TASK INSTRUCTIONS:
Begin at the first line of the data and copy each line through the one containing "cam_d.dof.use_dof = False", that line included, with no pictures.

===============

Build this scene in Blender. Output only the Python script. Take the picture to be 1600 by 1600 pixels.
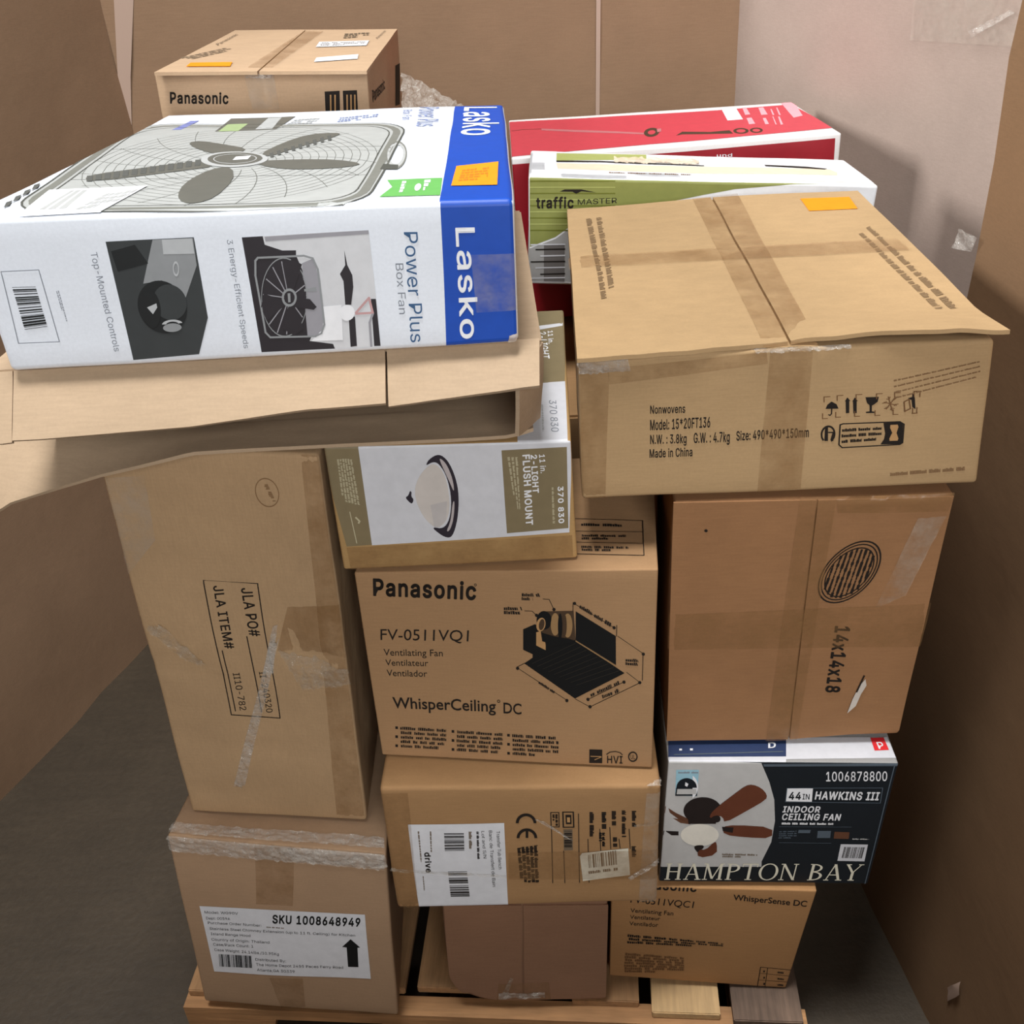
import bpy, bmesh, math, random
from mathutils import Vector, Matrix, Euler, noise

S = bpy.context.scene
COL = S.collection
for o in list(bpy.data.objects): bpy.data.objects.remove(o)

# ------------------------------------------------------------------ camera
FPX = 1585.0
cam_d = bpy.data.cameras.new('camera'); cam = bpy.data.objects.new('camera', cam_d); COL.objects.link(cam)
cam_d.sensor_fit = 'HORIZONTAL'; cam_d.sensor_width = 36.0; cam_d.lens = 36.0 * FPX / 1600.0
cam_d.clip_start = 0.05; cam_d.clip_end = 60
_d = Vector((145.0, 2500.0, FPX)).normalized()            # where straight down falls in the frame
_Y = (Vector((0, 0, 1)) - _d * _d.z).normalized()
_Z = -_d; _X = _Y.cross(_Z)
rows = [[_X.x, -_X.y, -_X.z], [_Y.x, -_Y.y, -_Y.z], [_Z.x, -_Z.y, -_Z.z]]
cam.matrix_world = Matrix.Translation((0, 0, 1.95)) @ Matrix(rows).to_4x4()
S.camera = cam
cam_d.dof.use_dof = False

# ------------------------------------------------------------------ light
W = bpy.data.worlds.new('world'); S.world = W; W.use_nodes = True
bg = W.node_tree.nodes['Background']; bg.inputs[0].default_value = (1.0, .99, .98, 1); bg.inputs[1].default_value = .02

def area(name, loc, target, size, energy, color=(1, .95, .9), sy=None):
    l = bpy.data.lights.new(name, 'AREA'); l.energy = energy; l.color = color; l.size = size
    if sy: l.shape = 'RECTANGLE'; l.size_y = sy
    o = bpy.data.objects.new(name, l); COL.objects.link(o); o.location = loc
    o.rotation_euler = (Vector(target) - Vector(loc)).to_track_quat('-Z', 'Y').to_euler()
    return o
area('high_bay_lamp', (-0.45, 0.7, 6.2), (-0.1, 1.3, 1), 1.2, 345, (.985, 1, 1), 1.6)
area('front_lamp', (0.9, -5.2, 3.9), (0, 1.2, 1.4), 2.4, 325, (.98, 1, 1), 2.4)
area('aisle_lamp', (-6.2, 2.7, 4.2), (0.6, 2.2, 1.5), 1.7, 520, (.99, .995, 1))

S.view_settings.view_transform = 'Standard'; S.view_settings.look = 'None'
S.view_settings.exposure = 0.0; S.view_settings.gamma = 1.0
S.view_settings.use_curve_mapping = False

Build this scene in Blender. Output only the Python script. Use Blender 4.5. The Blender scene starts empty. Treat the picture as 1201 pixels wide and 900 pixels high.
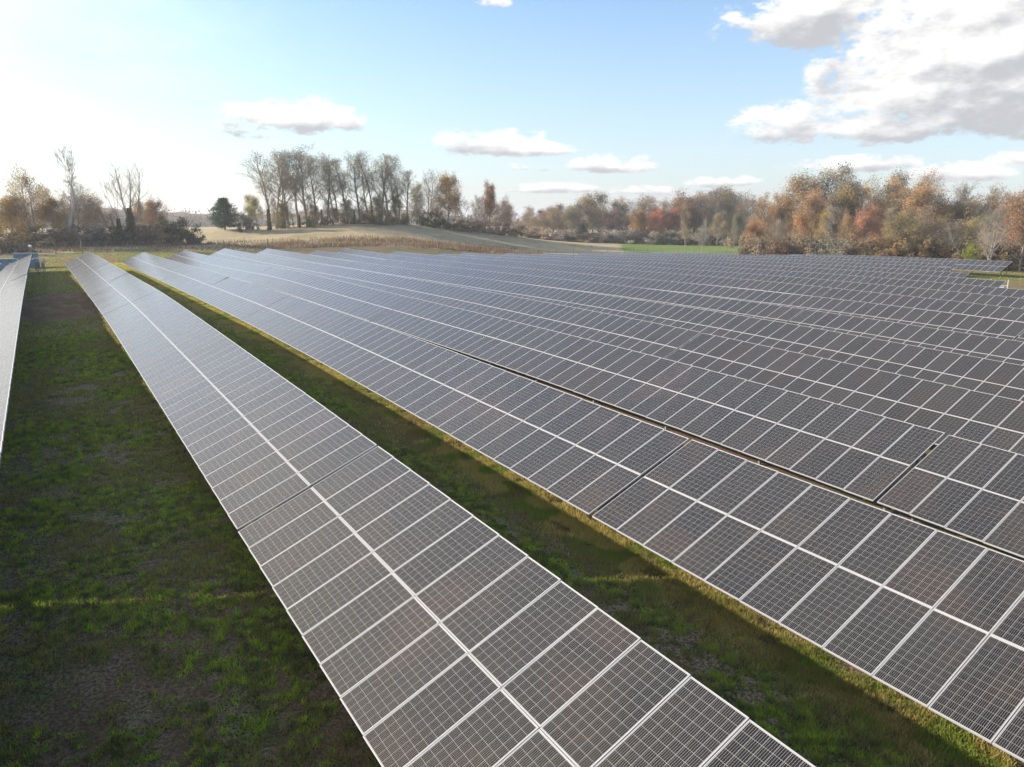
import bpy, math, random
import numpy as np
from mathutils import Vector, Matrix
random.seed(7); RNG = np.random.default_rng(7)
SC = bpy.context.scene; COL = SC.collection
rad = math.radians
# ------------------------------------------------------------------ camera
CAM_Z = 8.2; YAW = rad(32.07); PITCH = math.atan(195/875.0)
cam_data = bpy.data.cameras.new('camera'); cam = bpy.data.objects.new('camera', cam_data); COL.objects.link(cam)
cam_data.sensor_fit = 'HORIZONTAL'; cam_data.angle = 2*math.atan(600.5/875.0)
cam_data.clip_start = 0.1; cam_data.clip_end = 20000
cam.location = (0, 0, CAM_Z); cam.rotation_euler = (math.pi/2 - PITCH, 0, -YAW)
SC.camera = cam
FW = np.array([math.sin(YAW)*math.cos(PITCH), math.cos(YAW)*math.cos(PITCH), -math.sin(PITCH)])
RT = np.array([math.cos(YAW), -math.sin(YAW), 0]); DN = np.cross(FW, RT)
def ray(px, py): return RT*((px-600.5)/875.0) + DN*((py-450)/875.0) + FW
def azel(px, py):
    d = ray(px, py); return math.atan2(d[0], d[1]), math.atan2(d[2], math.hypot(d[0], d[1]))
def place(px, dist):                       # ground position seen in column px (near the skyline) at a horizontal distance
    d = ray(px, 270); h = math.hypot(d[0], d[1]); return d[0]/h*dist, d[1]/h*dist
# ------------------------------------------------------------------ light
SUN_AZ = rad(-44.0); SUN_EL = rad(19.8)    # azimuth measured from +Y towards +X
SC.view_settings.view_transform = 'Standard'; SC.view_settings.look = 'None'
SC.view_settings.exposure = 1.0; SC.view_settings.gamma = 1
sd = bpy.data.lights.new('sun', 'SUN'); sd.energy = 5.0; sd.angle = rad(0.5); sd.color = (1, 0.90, 0.76)
sun = bpy.data.objects.new('sun', sd); COL.objects.link(sun)
SUNV = Vector((math.sin(SUN_AZ)*math.cos(SUN_EL), math.cos(SUN_AZ)*math.cos(SUN_EL), math.sin(SUN_EL)))
sun.rotation_euler = SUNV.to_track_quat('Z', 'Y').to_euler()

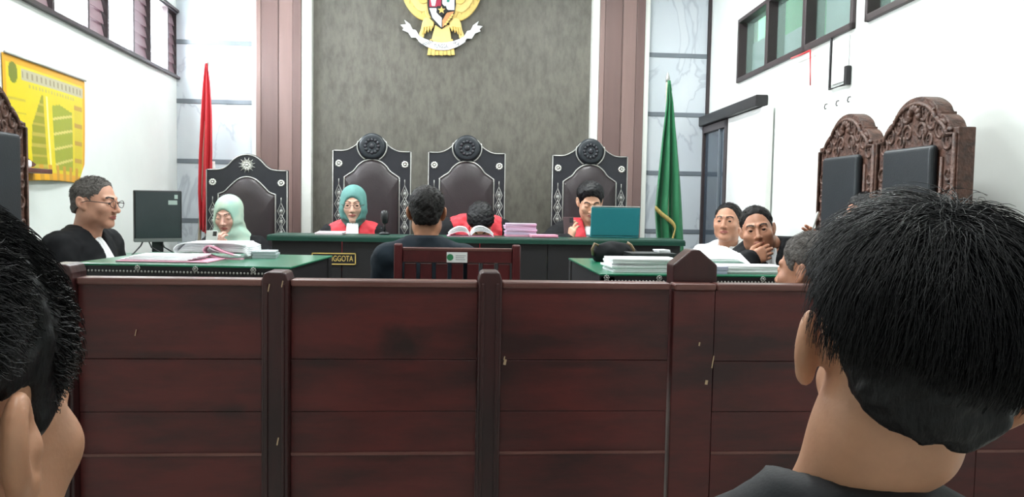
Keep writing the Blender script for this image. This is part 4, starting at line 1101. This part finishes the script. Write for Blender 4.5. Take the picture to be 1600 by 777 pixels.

===============

EXERCISE SOLUTION:
Build this scene in Blender. Output only the Python script. Take the picture to be 1600 by 1600 pixels.
import bpy, bmesh, math, random
from mathutils import Vector, Matrix, Euler, noise

S = bpy.context.scene
COL = S.collection
for o in list(bpy.data.objects): bpy.data.objects.remove(o)

# ------------------------------------------------------------------ camera
FPX = 1585.0
cam_d = bpy.data.cameras.new('camera'); cam = bpy.data.objects.new('camera', cam_d); COL.objects.link(cam)
cam_d.sensor_fit = 'HORIZONTAL'; cam_d.sensor_width = 36.0; cam_d.lens = 36.0 * FPX / 1600.0
cam_d.clip_start = 0.05; cam_d.clip_end = 60
_d = Vector((145.0, 2500.0, FPX)).normalized()            # where straight down falls in the frame
_Y = (Vector((0, 0, 1)) - _d * _d.z).normalized()
_Z = -_d; _X = _Y.cross(_Z)
rows = [[_X.x, -_X.y, -_X.z], [_Y.x, -_Y.y, -_Y.z], [_Z.x, -_Z.y, -_Z.z]]
cam.matrix_world = Matrix.Translation((0, 0, 1.95)) @ Matrix(rows).to_4x4()
S.camera = cam
cam_d.dof.use_dof = False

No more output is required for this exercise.